Last November (2003), as I've mentioned in earlier articles, I visited the Grand Canyon. During the week I spent there, I took a couple of days to hike to the bottom and back.
I overnighted at Phantom Ranch. In the afternoon, recovering from the hike down, I took in a Park Ranger talk on how the Grand Canyon came into being. Even though I have done this before, I always find it interesting.
Unusually, the Ranger opened with:
"There are over 40 different creation myths associated with the Grand Canyon, but that's not what I'm here to talk about. I'm going to discuss the geological creation of the canyon."[1]
She then continued with an excellent presentation of the various natural events over two billion years which laid down the various layers of rock, raised the layers up, and then which carved the canyon.
But, in no Ranger talk on geology at any park, have I heard a Park Ranger mention creation myths, even to dismiss them in passing. And I wondered why it was necessary this time.
Subsequently, I found out. Just as creationists are trying to get their views into the public schools, they are also trying to get them into the national parks. And they are using their current set of friends in Washington to pressure the Park Service to alter its secular position.
They want their books on creation sold in the bookstores of the parks, and they expect their view of creation to be presented in addition to geology talks.
And yet, not once is the Grand Canyon mentioned in the bible. There is no information on how the Canyon was created. And creationists don't even have a coherent theory. Some think the Canyon was made that way in the beginning, others claim it was accelerated erosion, possibly, but not necessarily as an aftermath to the flood - a ludicrous theory in that water flowing fast enough to carve a channel a mile deep through rock in a few thousand years could not have carved a channel of this convoluted shape.

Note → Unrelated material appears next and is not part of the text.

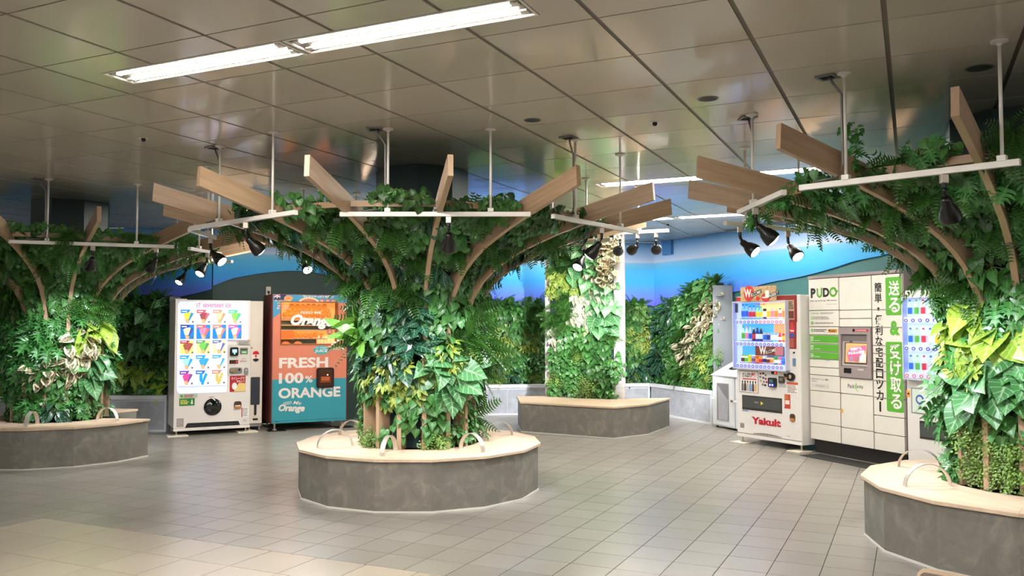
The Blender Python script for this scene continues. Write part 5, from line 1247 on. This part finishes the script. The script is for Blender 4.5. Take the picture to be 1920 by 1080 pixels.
def spot(label, x, y, z, aim, power=1.0, size=62, drop=.17, on=True):
    """A track spot: adapter under the rail, neck, bell-shaped head turned to aim."""
    t = thing('track_spotlight', label, 'spotlight', (x, y, z), 0, 'black track spotlights')
    MB().box(-.02, .02, -.014, .014, -.06, -.012).obj('track_adapter', TRACKW if not on else CHROME, t, bev=.003)
    MB().lathe([(.013, -.085), (.013, -.055)], 8).obj('stem', BARREL, t)
    hd = Vector((aim[0] - x, aim[1] - y, aim[2] - z + drop)).normalized()
    p0 = Vector((0, 0, -.085)); side = Vector((hd.x, hd.y, 0)).normalized() * .045
    p1 = p0 + side * .5 + Vector((0, 0, -.06))
    MB().tube([p0, p0 + Vector((0, 0, -.015)), p1], .013, 8).obj('neck', BARREL, t, smooth=True)
    q = (-hd).to_track_quat('Z', 'Y').to_euler()
    h = MB().lathe([(.055, -.135), (.058, -.13), (.056, -.10), (.045, -.06), (.03, -.035), (.027, .0), (.022, .012), (0, .014)], 18).obj('lamp_head', BARREL, t, p1, q, smooth=True)
    MB().lathe([(.0285, -.032), (.0285, -.02)], 18).obj('metal_ring', CHROME, h)
    MB().lathe([(0, -.152), (.02, -.150), (.04, -.142), (.051, -.131), (.052, -.12)], 18).obj('lamp_glass', LAMP, h, smooth=True)
    l = bpy.data.lights.new('spot_beam', 'SPOT'); l.energy = SPOT_W * power; l.spot_size = R(size); l.spot_blend = .55; l.shadow_soft_size = .03; l.color = SPOT_COL
    lo = bpy.data.objects.new('spot_beam', l); COL.objects.link(lo); lo.parent = t; lo.location = p1 + hd * .16; lo.rotation_euler = hd.to_track_quat('-Z', 'Y').to_euler()
spot('black spotlight under the left front track of the central tree, turned to the trunk', -2.08, 6.609, 2.322, (-1.1, 7.6, .95), 1.0)
spot('black spotlight at the end of the end-on track left of the central tree', -2.785, 7.82, 2.322, (-1.4, 7.45, .9), 1.0)
spot('black spotlight beside the planks of the left tree, its lamp facing the room', -3.40, 9.45, 2.322, (-3.95, 8.35, .6), 1.0)
spot('black spotlight behind the central tree above the juice machine', -2.22, 9.0, 2.322, (-1.45, 8.0, 1.0), .8)
spot('black spotlight under the front track of the central tree', -.47, 6.27, 2.322, (-.55, 7.5, .75), 1.0)
spot('black spotlight under the right front track of the central tree', .74, 6.967, 2.322, (-.3, 7.55, .85), 1.3)
spot('black spotlight behind the central tree in front of the pillar, its lamp bright', .72, 8.45, 2.322, (.1, 7.75, 1.1), .8)
spot('black spotlight between the central tree and the pillar, first of three', 1.15, 8.997, 2.48, (1.0, 13.0, 1.35), 1.9, 30)
spot('black spotlight between the central tree and the pillar, second of three', 1.32, 8.908, 2.48, (-.45, 14.4, 1.0), 14, 40)
spot('black spotlight between the central tree and the pillar, third of three', 1.50, 8.813, 2.48, (2.5, 14.3, .95), 14, 34)
spot('black spotlight under the front track of the left tree', -4.25, 8.586, 2.322, (-4.95, 9.5, 1.15), 1.1)
spot('black spotlight at the right end of the front track of the left tree', -3.70, 8.806, 2.322, (-4.75, 9.65, 1.0), .8)
spot('black spotlight behind the left tree near the blue wall', -4.35, 11.30, 2.322, (-4.9, 10.4, .8), .8)
spot('black spotlight under the front track of the right tree', 2.31, 4.511, 2.322, (3.1, 5.4, .95), 1.0)
spot('black spotlight under the end-on track left of the right tree', 1.667, 5.79, 2.322, (2.95, 5.75, .95), 1.2)
spot('black spotlight left of the right tree, its lamp facing the trunk against the blue wall', 2.36, 7.238, 2.322, (2.75, 6.4, 1.2), .8)
spot('black spotlight at the outer end of the track behind the right tree', 1.86, 6.90, 2.322, (3.0, 6.0, 1.0), .7)

# ------------------------------------------------------------------ ceiling fittings
def ceil_disc(name, label, cat, x, y, r, m, m2):
    t = thing(name, label, cat, (x, y, CZ))
    MB().lathe([(r * .86, -.004), (r, -.003), (r, -.0005)], 24).obj('rim', m2, t)
    MB().lathe([(0, -.007), (r * .86, -.0045)], 24).obj('grille', m, t)
GR = mat('speaker_grille', (70, 68, 62), .6)
ceil_disc('ceiling_speaker', 'round grey speaker grille in the ceiling above the central tree', 'speaker', .145, 6.01, .062, GR, GREYM)
ceil_disc('ceiling_speaker', 'round grey speaker grille in the ceiling between the central and right trees', 'speaker', 1.268, 5.44, .068, GR, GREYM)
ceil_disc('ceiling_speaker', 'round grey speaker grille in the ceiling above the right tree', 'speaker', 2.663, 4.78, .075, GR, GREYM)
for x, y, lab in ((1.032, 6.075, 'small dark sensor in the ceiling right of the central tree'), (-2.889, 6.598, 'small dark sensor in the ceiling above the left planks'), (1.80, 7.6, 'small dark sensor in the ceiling over the blue wall'), (2.25, 12.2, 'tiny sensor in the ceiling in front of the blue beam end')):
    t = thing('ceiling_sensor', lab, 'sensor', (x, y, CZ))
    MB().lathe([(.035, -.003), (.035, -.0005)], 16).obj('flange', TRACKW, t); MB().lathe([(0, -.03), (.012, -.027), (.018, -.012), (.018, -.003)], 12).obj('sensor_head', BLACK, t)

# ---- low board at the bottom right edge of the picture
t = thing('low_sign_board', 'low board with rounded oak edge standing in front of the right bench', 'board', (1.985, 4.22, .014), R(-42))
MB().panel(rr(0, -.014, 1.0, .298, .035, 6), 0, .035).obj('edge_frame', SEATW, t)
MB().panel(rr(.012, -.012, .988, .286, .03, 6), -.002, .0).obj('board_face', mat('brown_board_face', (122, 108, 100), .5), t)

But nevertheless, I have no problem with books on creation being sold in the park bookstores. They should just be properly classified and placed in the fiction or folklore section, and not classified as science. And I don't mind if Park Rangers give talks on biblical creation, as long as they are not in geology talks. A presentation on the 40 or so creation myths relating to the canyon could possibly include the fundamentalist Christian tale. In a normal half hour talk, this particular myth could have its fair share of time - about 40 seconds. Any more than that would be overdoing it.
Footnote:
- This quotation is from memory, and may not be the exact words spoken. However, the words do convey the meaning.